Wincanton is buying Product Support Holdings Ltd (PSHL), which offers logistics services to defence and aerospace markets, in a deal worth up to GBP30m.

This is Wincanton’s second bid of the month. Only a couple of weeks ago it Wincanton announced that it wanted to buy TDG. It has been given until 20th June by the City Takeover Panel to decide whether it will go forward with an offer.

PSHL operates from 25 sites, mostly in the UK, and employs 422 people. Customers include AgustaWestland, BAE Systems and Honeywell.

Its core expertise lies in the management of time-critical spare parts and components. Its services include specialised storage, protective packaging design and manufacture, security screening and distribution. Wincanton believes there is scope to develop these areas of expertise into new sectors. PSHL has already had initial success with new business wins in the petroleum industry.

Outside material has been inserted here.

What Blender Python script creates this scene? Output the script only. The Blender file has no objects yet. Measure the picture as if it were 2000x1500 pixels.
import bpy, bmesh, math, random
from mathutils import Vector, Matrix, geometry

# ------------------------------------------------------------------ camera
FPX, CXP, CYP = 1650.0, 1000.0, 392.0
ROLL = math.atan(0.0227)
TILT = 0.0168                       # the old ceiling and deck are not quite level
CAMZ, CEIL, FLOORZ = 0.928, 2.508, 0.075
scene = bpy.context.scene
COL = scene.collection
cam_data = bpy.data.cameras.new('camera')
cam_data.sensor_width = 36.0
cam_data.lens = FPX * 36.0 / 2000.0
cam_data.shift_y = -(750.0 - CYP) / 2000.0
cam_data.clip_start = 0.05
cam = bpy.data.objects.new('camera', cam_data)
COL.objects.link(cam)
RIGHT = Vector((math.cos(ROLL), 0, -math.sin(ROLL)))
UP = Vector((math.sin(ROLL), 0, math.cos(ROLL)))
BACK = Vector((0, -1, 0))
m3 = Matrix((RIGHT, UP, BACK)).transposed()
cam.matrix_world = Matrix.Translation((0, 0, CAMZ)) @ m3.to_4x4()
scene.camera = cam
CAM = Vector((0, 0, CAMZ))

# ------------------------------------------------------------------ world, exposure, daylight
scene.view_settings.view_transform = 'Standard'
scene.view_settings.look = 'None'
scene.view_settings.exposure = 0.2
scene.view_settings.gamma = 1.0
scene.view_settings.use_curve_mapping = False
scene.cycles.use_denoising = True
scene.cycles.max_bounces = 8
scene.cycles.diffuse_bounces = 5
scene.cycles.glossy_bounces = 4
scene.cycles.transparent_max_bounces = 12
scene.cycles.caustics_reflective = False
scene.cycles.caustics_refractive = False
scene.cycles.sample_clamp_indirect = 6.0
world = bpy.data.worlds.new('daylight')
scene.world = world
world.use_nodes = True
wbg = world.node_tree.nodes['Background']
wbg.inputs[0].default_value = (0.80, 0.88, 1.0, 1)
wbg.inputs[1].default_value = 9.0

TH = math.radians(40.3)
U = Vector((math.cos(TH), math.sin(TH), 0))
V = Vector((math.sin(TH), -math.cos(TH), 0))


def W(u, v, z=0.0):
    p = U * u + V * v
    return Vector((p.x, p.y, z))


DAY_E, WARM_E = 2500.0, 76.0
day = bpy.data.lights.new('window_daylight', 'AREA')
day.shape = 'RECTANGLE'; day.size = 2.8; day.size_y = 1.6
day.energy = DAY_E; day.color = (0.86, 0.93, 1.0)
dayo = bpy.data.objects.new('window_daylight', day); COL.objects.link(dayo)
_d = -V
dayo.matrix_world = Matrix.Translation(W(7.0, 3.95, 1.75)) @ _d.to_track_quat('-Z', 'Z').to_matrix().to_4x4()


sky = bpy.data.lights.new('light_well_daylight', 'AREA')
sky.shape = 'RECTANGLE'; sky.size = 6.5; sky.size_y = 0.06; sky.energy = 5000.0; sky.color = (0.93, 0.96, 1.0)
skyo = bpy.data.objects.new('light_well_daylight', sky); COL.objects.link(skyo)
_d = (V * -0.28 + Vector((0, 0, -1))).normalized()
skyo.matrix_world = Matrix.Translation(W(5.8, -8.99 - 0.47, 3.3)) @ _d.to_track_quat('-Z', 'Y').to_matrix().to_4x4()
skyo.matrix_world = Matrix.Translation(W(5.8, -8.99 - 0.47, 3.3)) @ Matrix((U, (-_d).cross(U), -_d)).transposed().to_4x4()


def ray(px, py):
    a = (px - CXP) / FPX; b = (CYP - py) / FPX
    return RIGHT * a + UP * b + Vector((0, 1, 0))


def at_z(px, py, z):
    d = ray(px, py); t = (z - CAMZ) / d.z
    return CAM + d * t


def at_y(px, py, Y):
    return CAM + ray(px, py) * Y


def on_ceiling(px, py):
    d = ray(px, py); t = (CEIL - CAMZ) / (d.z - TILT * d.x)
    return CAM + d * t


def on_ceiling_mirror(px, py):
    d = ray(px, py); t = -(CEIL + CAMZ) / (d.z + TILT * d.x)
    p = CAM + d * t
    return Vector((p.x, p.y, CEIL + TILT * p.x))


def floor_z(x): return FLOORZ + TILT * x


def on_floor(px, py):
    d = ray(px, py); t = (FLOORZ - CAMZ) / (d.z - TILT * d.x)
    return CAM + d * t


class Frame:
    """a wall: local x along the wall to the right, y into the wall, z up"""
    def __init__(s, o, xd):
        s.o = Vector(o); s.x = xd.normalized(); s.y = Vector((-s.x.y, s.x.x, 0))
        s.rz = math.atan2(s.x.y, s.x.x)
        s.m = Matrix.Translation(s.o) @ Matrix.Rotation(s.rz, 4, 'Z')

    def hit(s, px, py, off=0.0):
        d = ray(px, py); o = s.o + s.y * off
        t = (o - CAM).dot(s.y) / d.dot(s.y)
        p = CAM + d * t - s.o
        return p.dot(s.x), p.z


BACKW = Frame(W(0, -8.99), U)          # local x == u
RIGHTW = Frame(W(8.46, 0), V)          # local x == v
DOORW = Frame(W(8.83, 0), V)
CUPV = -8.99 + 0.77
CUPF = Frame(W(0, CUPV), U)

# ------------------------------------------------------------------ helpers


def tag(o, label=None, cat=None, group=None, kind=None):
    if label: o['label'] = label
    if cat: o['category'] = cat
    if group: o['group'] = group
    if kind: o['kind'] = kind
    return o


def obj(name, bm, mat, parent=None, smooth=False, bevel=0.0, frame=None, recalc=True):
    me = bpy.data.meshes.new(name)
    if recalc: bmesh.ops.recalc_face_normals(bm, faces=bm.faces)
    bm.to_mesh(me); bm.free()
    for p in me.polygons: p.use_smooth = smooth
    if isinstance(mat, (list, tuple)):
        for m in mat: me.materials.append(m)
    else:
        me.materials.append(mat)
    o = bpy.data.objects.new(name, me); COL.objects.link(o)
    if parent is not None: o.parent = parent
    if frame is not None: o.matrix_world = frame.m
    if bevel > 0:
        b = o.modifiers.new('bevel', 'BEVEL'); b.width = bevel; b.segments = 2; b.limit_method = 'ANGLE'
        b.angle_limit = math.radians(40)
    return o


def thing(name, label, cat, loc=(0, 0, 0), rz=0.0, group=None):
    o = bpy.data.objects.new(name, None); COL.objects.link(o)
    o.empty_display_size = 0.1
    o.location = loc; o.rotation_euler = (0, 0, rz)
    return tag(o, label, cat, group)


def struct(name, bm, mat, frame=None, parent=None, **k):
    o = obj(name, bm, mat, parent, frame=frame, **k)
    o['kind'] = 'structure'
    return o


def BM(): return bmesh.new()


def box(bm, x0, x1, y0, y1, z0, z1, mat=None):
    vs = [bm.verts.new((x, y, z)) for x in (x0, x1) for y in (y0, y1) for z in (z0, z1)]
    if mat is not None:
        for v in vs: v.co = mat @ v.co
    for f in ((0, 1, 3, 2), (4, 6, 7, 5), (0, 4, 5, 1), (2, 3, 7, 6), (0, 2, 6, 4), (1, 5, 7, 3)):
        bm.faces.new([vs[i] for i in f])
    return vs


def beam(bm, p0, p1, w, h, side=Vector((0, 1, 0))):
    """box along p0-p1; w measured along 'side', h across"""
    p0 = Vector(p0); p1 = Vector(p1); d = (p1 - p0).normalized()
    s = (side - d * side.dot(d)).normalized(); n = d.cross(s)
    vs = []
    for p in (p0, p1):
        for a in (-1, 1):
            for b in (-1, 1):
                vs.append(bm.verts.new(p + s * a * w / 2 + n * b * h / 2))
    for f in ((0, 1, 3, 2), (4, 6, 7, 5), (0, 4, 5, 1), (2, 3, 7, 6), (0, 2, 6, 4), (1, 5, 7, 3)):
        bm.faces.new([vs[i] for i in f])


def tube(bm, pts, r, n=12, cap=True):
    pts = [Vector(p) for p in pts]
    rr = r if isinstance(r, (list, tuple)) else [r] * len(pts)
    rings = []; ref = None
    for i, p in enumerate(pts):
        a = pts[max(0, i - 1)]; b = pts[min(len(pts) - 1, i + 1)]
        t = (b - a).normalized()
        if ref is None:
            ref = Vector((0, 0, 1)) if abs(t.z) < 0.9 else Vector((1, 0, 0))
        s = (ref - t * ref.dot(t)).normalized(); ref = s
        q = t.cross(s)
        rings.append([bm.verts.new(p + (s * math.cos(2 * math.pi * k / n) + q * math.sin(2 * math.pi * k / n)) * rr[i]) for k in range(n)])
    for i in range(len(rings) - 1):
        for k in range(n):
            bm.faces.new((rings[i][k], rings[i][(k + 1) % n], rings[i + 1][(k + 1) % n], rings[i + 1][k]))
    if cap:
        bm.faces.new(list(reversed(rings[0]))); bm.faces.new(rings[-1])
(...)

Wincanton is paying GBP27m initially with up to a further GBP3m payable subject to the financial performance of PSHL in the period to 31 March 2009. In the year to 31 March 2008, PSHL reported sales of GBP19.4m, and EBITDA of GBP3.6m.

This acquisition is the latest in a series of in-fill acquisitions designed to boost Wincanton’s profitability, and broaden its business base.

Graeme McFaull, Wincanton’s chief executive, said: “PSHL’s market-leading expertise, in new industries for Wincanton, will provide a further exciting growth opportunity.”